Following the sale, the owners leased the property to the Amnassador Theatre Co. for a 20-year period. It is planned to spend more than $75,000 modernizing the building, which fronts 70 feet on Madison Road and extends back 289 feet to Markbreit Avenue.
The entire front will be given a new facade and the theater lobby will be enlarged to include what is now a store space. the auditorium will be enlarged to accommodate approximately 850 patrons. Parking facilities will also be provided.
August 9 1974 THE STING opens,at the Ambassador. It was under the banner NEIGHBORHOOD THEATRES. They ran 11 screens in Cincinnati. IT was 2.50 a seat to see the STING.
Does anyone know if the Ambassador featured some “double” seats?
(They’ve been described as small loveseats.)
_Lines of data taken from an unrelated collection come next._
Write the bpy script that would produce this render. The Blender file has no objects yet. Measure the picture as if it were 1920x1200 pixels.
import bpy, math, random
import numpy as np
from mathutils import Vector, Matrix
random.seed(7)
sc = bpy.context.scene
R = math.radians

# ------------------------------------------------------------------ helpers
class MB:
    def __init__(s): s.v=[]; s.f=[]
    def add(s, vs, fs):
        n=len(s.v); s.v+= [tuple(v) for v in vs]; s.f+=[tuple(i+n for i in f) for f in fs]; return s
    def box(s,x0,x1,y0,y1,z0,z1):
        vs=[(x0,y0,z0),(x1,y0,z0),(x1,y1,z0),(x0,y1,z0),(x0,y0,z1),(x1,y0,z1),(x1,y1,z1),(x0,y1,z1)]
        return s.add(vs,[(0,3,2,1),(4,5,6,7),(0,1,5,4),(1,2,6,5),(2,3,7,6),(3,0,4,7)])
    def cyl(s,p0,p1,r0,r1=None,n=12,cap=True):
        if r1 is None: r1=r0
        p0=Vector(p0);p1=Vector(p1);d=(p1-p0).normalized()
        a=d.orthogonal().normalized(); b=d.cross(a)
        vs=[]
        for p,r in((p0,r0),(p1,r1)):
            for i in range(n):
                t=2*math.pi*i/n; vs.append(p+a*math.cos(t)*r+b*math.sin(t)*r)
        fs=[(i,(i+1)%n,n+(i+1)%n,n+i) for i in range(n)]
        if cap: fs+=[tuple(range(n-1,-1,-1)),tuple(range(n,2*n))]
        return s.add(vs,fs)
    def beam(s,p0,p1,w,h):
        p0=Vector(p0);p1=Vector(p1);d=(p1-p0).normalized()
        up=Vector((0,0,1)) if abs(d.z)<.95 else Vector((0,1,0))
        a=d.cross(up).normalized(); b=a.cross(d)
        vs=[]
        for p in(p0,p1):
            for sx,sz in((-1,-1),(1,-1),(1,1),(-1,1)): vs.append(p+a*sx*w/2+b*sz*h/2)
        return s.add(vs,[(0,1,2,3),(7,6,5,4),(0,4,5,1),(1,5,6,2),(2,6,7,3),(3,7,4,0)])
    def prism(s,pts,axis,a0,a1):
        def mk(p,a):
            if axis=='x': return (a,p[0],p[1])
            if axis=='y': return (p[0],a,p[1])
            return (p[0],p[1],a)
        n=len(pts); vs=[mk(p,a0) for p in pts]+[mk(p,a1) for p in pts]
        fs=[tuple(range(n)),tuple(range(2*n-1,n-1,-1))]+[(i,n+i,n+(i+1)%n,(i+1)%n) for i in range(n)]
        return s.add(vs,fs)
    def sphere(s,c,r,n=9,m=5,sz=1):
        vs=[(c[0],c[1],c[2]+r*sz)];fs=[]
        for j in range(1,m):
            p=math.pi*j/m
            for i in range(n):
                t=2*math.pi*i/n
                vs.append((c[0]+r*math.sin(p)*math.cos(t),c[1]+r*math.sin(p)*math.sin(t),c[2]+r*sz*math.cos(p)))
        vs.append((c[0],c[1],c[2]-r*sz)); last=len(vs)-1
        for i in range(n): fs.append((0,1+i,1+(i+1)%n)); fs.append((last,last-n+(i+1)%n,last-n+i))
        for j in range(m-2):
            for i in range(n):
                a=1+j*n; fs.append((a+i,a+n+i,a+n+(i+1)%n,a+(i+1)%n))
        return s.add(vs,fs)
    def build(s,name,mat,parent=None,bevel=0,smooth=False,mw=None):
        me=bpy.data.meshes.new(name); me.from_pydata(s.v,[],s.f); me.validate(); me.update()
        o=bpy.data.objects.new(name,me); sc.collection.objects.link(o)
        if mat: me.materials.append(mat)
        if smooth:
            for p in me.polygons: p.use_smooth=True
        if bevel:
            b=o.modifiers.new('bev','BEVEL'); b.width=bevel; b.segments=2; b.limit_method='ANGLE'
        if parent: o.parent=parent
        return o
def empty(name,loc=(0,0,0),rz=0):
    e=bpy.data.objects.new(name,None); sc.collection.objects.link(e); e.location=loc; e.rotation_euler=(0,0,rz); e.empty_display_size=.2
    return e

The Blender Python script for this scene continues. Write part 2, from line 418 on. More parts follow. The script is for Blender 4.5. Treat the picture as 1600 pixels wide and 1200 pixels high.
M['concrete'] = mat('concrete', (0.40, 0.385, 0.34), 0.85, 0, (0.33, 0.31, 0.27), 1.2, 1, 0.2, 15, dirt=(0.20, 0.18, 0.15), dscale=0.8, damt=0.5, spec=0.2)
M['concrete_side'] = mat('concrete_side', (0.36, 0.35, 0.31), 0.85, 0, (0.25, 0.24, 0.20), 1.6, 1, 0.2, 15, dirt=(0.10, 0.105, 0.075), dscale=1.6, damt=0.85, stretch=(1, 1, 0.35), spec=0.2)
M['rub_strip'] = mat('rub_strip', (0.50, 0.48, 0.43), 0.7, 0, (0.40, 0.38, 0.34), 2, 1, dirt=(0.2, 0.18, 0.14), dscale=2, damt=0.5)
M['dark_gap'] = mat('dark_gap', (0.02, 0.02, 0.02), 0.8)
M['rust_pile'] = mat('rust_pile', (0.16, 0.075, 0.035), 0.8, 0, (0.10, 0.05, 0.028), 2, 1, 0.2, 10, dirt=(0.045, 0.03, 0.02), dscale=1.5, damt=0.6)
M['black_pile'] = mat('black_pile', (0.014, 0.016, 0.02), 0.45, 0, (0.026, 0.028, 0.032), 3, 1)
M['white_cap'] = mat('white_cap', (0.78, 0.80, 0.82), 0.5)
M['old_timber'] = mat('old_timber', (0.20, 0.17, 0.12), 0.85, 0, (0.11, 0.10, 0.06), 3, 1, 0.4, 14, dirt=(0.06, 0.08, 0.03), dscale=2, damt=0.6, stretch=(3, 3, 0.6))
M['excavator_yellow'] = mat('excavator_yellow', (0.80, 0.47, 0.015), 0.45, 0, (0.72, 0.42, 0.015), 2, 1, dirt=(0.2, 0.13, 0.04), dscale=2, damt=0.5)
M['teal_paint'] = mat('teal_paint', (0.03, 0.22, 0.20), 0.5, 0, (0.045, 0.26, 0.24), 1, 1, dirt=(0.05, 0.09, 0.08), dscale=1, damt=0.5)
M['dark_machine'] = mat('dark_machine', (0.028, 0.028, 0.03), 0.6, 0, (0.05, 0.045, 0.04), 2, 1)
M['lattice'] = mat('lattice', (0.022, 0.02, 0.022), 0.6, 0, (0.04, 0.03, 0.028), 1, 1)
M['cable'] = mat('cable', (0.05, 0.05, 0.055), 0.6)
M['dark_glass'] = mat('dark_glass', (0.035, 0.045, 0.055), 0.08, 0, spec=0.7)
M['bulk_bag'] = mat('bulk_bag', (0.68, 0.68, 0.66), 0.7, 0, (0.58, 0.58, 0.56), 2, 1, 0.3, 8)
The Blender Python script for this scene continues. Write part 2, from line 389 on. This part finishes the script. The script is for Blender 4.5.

I worked the AMBASSADOR THEATRE during the strike of 1974 when Levin Services operated the theatre along with the 20TH CENTURY, ESQUIRE and HYDE PARK. They also ran two drive ins. The JOLLY ROGER was later added to the strike. There was no balcony. It was vandalized during the strike as seats were slashed, screen slashed, speaker wires slashed (this theatre was a magnetic stereo sound), the 4 projectors were destroyed by taking a crow bar to the intermittents, the carbon arc generator had its wires cut. The print of THE STING was ruined by pouring film cement on the side of each reel. Reel 7 was saved by still being in the bottom magazine. It took us 2 weeks to reopen.
Levin’s did close the theatre as well as the other ones. AMBASSADOR became an ACE hardware for some time.
Ashamed of my Union for doing this,I assume it was Iatse since not a lot is given about the Strike.I don’t see that happening where I live in Georgia.
Mike, it was rumored that the Chicago union (which was very strong) was responsible for the break in. Levins had a a story that the drive in they ran there near Chicago contract was up for renewal and they walked in, told to sign the contract on the table without discussion or negotiations.